Однако во времена моей молодости он все еще процветал. В 40-х годах XX века, когда союзные войска заняли Исландию, туда попал из Южной Камбрии молодой солдат Гарольд Мэннинг, чья речь пестрела диалектными словами древнескандинавского происхождения. В Исландии, где древнескандинавский язык, возможно, сохранился в наиболее консервативном виде, Мэннинг благодаря родному диалекту уже через пару недель уверенно общался с местными жителями.
Именно этот скандинавский элемент, всегда способствовавший развитию древнеанглийского языка, но особенно глубоко внедрившийся в этот язык на Севере, лежит в основе принципиального расхождения Севера и Юга, которое нередко отмечают исследователи.
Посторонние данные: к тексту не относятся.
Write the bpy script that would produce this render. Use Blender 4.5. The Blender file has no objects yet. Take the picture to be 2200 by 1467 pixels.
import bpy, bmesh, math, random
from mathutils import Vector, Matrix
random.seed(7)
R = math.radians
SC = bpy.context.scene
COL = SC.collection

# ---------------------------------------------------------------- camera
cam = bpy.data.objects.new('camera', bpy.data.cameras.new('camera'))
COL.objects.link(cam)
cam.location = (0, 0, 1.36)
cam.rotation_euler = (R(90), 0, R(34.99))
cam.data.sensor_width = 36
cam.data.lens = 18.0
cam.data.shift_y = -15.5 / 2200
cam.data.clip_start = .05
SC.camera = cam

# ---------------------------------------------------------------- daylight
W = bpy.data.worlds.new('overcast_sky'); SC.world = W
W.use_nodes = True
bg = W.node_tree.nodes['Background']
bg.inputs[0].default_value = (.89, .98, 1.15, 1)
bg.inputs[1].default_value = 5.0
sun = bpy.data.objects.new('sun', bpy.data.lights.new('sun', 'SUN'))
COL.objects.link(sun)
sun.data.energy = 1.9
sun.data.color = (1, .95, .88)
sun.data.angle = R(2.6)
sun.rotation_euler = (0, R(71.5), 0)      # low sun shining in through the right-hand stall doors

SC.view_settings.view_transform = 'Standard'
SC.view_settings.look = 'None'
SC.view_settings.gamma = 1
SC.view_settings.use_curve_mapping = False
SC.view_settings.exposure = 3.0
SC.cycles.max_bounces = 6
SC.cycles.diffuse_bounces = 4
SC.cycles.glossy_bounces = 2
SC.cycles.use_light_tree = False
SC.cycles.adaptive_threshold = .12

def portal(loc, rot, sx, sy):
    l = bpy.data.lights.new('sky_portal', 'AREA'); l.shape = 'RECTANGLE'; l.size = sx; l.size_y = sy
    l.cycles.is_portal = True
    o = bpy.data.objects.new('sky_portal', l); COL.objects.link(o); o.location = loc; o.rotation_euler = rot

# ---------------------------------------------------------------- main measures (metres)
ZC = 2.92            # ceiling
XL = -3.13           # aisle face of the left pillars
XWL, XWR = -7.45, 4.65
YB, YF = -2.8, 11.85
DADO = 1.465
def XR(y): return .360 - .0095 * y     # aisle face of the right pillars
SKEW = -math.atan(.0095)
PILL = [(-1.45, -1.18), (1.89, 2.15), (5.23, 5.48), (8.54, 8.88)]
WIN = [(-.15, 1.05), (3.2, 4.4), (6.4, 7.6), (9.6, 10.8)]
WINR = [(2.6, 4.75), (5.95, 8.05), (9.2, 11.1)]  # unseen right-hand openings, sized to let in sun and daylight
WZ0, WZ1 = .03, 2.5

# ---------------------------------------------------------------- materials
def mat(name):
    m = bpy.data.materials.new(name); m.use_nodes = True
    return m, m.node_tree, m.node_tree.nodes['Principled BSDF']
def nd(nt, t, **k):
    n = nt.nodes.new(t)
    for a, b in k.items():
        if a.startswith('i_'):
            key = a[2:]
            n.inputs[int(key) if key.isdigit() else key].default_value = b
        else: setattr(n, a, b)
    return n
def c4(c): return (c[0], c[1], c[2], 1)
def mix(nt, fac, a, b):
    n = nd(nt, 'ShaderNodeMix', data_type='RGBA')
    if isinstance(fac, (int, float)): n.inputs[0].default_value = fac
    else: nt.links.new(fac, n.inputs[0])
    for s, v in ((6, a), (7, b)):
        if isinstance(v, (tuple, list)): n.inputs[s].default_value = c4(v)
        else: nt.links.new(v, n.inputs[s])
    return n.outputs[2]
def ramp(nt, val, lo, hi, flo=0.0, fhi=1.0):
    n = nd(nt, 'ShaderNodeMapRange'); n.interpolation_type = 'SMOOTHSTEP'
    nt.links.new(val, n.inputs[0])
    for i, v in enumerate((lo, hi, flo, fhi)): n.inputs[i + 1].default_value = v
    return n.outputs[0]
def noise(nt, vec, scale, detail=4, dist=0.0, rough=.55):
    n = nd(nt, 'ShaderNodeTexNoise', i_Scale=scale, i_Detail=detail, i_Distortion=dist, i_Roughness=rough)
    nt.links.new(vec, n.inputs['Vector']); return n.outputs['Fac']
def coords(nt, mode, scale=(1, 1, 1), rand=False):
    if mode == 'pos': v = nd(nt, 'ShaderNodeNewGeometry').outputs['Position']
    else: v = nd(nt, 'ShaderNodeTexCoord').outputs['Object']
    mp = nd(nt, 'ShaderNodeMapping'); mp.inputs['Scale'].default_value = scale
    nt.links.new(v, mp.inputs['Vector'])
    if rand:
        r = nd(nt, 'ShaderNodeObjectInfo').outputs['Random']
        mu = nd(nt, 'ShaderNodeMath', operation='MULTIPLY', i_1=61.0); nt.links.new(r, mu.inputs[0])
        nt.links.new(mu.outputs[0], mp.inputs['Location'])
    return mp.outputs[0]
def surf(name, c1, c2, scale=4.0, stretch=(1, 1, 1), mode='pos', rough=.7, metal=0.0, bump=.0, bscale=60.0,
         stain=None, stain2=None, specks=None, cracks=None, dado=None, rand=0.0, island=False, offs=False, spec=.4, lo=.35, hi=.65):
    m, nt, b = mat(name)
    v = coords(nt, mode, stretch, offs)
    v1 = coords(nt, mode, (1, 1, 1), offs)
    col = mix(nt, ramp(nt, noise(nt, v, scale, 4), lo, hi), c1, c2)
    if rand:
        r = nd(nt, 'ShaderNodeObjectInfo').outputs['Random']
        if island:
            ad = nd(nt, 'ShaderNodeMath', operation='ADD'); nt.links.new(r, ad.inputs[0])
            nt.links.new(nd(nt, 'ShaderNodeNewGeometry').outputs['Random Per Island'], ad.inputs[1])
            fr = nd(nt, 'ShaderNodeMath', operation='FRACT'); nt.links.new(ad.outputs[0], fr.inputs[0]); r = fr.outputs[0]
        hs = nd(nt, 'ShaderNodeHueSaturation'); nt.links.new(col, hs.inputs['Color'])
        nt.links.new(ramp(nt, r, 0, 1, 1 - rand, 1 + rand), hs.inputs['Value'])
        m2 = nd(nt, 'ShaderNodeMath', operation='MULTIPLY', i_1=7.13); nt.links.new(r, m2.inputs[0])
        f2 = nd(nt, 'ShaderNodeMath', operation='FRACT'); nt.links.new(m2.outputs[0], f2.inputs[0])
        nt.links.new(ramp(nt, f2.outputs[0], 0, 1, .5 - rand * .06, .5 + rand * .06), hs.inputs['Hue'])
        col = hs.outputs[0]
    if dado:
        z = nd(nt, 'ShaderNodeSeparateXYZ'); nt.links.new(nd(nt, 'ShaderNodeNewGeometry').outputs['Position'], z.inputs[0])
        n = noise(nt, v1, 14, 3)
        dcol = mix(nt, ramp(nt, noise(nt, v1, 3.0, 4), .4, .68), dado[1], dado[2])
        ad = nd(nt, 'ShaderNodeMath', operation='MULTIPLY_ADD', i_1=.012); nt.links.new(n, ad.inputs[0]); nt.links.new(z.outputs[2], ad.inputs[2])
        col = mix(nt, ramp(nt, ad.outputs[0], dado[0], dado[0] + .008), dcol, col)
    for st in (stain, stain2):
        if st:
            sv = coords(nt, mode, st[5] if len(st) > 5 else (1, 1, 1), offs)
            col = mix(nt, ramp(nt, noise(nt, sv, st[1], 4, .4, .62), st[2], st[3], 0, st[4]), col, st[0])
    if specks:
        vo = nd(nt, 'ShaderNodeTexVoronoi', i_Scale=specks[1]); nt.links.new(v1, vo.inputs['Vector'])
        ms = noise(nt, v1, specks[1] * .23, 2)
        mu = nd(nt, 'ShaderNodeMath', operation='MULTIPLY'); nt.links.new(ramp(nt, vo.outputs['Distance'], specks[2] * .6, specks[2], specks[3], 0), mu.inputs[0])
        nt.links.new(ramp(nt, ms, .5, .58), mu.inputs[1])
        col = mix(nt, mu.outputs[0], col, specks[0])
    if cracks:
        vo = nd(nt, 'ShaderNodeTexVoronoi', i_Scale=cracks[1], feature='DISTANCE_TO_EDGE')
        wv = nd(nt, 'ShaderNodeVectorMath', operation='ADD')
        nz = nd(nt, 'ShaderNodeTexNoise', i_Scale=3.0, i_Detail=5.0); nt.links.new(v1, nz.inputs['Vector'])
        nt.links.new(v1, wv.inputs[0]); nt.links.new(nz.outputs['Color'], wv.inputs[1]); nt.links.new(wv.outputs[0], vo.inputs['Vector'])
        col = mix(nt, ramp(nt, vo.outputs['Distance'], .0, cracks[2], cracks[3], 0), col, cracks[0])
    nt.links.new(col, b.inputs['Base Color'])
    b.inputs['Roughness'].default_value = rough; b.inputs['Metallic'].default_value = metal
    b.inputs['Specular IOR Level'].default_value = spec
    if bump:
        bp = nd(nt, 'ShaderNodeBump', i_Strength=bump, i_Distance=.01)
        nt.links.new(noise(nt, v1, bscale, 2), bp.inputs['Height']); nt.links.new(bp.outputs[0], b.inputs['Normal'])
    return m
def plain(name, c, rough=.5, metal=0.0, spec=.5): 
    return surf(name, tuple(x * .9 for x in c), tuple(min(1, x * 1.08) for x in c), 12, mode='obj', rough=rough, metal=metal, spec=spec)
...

Это рубеж, который даже сегодня, в условиях сглаживания различий в языке, отделяет Север от остальной территории Великобритании и с окончательной утратой Англией контроля над своими первыми колониями, возможно, послужит платформой для возвращения Нортумбрии к форме регионального управления. Но это уже совсем другая история. В IX веке такая перспектива казалась бы утопией. Шансы у английского языка были поразительно невелики, и он вполне мог исчезнуть, если бы не дальновидная стратегия.
И вот я говорил Aah’s gaan yem: gaan, gan или gangan (идти) было англосаксонским словом, также известным викингам; yem в скандинавских языках означало дом, домой, а в древнескандинавском это heim. Я ходил laik in t beck: leika в древнеисландском означало играть, a bekkr — речку или ручей. Я мог axe for breed (просить хлеба): axe — от англосаксонского acsian; breed (хлеб) — северное, но англосаксонское по происхождению слово. Я говорил nowt (ничего) и owt (что-либо) — nawiht и awiht на языке англов. Я залезал на yek (дуб) за yebby (палкой). Claggy (липкий) и clarty (грязный), вероятнее всего, имеют скандинавское происхождение. Когда я был lad (подростком, англосакс.), я носил claes (одежду, англосакс.) и loup (древнесканд.) ower а yat или yet (через ворота, северное произношение) или gawp (пялился) at a brock (на барсука, кельт.), а один всегда будет yen.